Grote verschillen in effectuering Dublinclaim Europese landen

Figuur introtekst Asielstroom

Waarom onderzochten wij de asielketen?

Voor de Algemene Rekenkamer vormde de vluchtelingencrisis van 2015 aanleiding om onderzoek te doen naar de feiten en cijfers rond de asielinstroom in die periode.

Welke normen & methoden gebruikten wij in ons onderzoek naar de asielketen?

Asielprocedures draaien om beslissingen over individuele mensen of gezinnen met een eigen vluchtverhaal. In deze individuele procedures zijn vermoedelijk niet alleen dingen goed gedaan, maar ook fout. Op dat niveau hebben wij echter geen onderzoek gedaan en daarover doen we in dit rapport dus ook geen uitspraken.

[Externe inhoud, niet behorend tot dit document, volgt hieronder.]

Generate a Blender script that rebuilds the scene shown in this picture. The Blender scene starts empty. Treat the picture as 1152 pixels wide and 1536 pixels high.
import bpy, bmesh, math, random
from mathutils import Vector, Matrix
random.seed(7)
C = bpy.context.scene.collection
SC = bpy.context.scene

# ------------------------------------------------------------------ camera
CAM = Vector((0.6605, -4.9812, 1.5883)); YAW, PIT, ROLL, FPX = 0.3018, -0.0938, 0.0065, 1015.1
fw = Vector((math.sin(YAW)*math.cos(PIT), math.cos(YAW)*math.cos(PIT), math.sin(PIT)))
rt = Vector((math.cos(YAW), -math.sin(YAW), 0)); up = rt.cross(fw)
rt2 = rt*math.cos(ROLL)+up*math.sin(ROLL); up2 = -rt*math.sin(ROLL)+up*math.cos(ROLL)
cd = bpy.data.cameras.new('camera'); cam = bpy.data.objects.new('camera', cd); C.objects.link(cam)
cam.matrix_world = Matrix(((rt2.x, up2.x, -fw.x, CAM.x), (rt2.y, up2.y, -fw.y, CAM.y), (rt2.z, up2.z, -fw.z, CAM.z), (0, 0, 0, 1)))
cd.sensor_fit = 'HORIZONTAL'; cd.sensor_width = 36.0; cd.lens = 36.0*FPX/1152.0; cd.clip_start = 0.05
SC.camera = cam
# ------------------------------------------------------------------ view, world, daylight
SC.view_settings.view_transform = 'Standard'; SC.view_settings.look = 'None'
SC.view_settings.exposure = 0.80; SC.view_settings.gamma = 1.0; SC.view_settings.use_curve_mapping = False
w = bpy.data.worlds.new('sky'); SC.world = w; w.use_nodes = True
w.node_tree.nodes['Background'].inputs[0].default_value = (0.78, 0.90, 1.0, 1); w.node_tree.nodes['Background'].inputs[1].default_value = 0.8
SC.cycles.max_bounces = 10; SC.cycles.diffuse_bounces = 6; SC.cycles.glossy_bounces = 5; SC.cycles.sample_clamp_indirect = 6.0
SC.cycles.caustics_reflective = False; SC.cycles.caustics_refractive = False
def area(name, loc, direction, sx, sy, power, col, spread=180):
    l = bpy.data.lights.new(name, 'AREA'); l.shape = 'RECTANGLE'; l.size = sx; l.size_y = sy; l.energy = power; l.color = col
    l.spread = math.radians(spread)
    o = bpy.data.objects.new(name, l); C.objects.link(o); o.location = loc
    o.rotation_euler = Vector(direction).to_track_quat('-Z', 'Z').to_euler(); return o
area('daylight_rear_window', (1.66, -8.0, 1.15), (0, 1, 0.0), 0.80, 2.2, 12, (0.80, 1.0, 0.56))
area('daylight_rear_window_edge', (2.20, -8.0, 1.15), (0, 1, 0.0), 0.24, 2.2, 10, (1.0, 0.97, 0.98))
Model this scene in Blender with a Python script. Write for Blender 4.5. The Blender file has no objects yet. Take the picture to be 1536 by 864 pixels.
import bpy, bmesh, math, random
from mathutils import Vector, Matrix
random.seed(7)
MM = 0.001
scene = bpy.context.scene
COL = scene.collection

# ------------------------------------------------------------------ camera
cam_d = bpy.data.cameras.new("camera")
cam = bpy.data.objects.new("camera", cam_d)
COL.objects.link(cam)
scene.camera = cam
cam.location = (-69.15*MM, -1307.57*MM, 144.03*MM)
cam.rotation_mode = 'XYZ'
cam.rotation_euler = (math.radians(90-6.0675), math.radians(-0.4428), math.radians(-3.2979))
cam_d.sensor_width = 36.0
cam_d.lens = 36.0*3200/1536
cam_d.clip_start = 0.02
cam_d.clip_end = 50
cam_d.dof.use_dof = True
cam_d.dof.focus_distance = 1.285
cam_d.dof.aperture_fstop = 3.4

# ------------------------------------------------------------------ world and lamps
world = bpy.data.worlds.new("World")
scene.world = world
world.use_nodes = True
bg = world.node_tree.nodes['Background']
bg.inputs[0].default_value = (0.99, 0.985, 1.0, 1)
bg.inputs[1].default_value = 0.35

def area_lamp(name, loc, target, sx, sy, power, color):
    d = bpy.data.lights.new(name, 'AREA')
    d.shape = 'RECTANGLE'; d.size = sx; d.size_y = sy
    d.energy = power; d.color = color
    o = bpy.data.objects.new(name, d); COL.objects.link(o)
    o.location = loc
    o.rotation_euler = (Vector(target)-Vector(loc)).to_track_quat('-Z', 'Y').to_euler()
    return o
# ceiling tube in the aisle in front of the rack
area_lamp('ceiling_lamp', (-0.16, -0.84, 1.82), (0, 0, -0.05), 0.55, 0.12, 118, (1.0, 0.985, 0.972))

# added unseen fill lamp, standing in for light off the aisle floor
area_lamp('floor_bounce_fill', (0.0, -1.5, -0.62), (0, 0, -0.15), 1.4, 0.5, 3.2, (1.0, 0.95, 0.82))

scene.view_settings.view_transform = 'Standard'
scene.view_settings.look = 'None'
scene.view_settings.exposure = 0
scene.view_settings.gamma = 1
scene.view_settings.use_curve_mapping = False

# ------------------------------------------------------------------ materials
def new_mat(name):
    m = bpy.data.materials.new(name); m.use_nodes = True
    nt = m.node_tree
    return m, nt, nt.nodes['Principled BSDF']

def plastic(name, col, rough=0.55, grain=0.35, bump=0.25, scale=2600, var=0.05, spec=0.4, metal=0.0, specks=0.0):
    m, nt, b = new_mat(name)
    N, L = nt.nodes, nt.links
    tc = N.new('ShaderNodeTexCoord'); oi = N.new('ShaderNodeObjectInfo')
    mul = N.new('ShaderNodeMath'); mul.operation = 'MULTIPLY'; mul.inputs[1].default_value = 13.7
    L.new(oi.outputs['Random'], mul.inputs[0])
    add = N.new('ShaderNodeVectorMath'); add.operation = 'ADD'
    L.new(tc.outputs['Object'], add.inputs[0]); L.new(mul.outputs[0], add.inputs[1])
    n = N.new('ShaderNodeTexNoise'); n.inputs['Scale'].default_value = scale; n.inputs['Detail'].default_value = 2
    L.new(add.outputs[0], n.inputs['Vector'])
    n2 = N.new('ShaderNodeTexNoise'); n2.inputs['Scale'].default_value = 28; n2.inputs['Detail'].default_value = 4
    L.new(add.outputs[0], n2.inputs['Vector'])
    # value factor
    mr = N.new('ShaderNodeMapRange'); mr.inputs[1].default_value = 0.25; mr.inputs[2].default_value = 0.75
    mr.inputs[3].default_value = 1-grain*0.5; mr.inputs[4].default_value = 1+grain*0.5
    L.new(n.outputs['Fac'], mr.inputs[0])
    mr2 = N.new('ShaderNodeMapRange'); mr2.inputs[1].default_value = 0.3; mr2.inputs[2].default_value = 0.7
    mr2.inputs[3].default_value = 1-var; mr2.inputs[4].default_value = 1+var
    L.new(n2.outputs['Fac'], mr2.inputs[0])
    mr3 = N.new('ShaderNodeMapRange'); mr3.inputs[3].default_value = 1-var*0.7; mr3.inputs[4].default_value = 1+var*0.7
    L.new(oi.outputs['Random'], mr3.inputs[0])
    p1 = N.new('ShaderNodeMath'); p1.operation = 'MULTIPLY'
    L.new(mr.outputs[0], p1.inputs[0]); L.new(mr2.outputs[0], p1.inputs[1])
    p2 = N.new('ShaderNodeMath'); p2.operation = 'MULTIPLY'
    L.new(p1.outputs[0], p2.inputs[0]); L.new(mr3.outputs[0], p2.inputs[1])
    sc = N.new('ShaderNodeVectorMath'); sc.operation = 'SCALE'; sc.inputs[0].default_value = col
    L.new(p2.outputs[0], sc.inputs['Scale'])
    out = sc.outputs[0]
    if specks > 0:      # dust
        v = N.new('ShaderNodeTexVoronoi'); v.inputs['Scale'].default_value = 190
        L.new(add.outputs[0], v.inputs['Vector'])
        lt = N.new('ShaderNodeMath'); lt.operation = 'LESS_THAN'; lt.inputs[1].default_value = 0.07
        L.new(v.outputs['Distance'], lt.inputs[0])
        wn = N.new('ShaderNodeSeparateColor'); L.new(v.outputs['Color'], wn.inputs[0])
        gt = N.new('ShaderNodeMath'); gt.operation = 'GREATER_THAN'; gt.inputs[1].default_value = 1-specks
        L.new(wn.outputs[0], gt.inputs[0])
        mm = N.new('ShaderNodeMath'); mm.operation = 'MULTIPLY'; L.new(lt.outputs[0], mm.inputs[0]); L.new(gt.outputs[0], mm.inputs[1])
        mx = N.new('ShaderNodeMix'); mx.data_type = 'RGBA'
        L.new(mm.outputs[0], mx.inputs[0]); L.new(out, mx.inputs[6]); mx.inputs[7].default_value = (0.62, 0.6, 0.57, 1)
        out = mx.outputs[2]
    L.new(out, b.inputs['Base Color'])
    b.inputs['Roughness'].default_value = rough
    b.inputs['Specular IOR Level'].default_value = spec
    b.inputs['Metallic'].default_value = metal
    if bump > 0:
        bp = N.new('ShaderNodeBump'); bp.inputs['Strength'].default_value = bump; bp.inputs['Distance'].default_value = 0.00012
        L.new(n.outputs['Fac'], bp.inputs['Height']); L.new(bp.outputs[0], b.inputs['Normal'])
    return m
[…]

Wij hebben gekeken of we patronen konden ontdekken in de procedurele gegevens over asielzoekers in Nederland. Daarvoor hebben we kwantitatieve informatie over asielzoekers opgevraagd bij verschillende organisaties die betrokken zijn bij het asielproces. Aan de hand van deze data hebben we het proces gevolgd dat asielzoekers doorlopen. Op deze manier wilden we kijken wat er gebeurt vanaf het moment van aankomst in Nederland tot en met de toekenning van een verblijfsvergunning c.q. de afwijzing van het asielverzoek en het vertrek uit Nederland. Voor de duiding van de uitkomsten uit de data-analyse hebben we navraag gedaan bij de diverse organisaties die bij het asielproces betrokken zijn. Daarnaast hebben we gebruik gemaakt van parlementaire documentatie en onderzoek van derden.

Stand van zaken

De staatssecretaris van Veiligheid en Justitie heeft op 23 mei 2018 een reactie gegeven op ons onderzoek.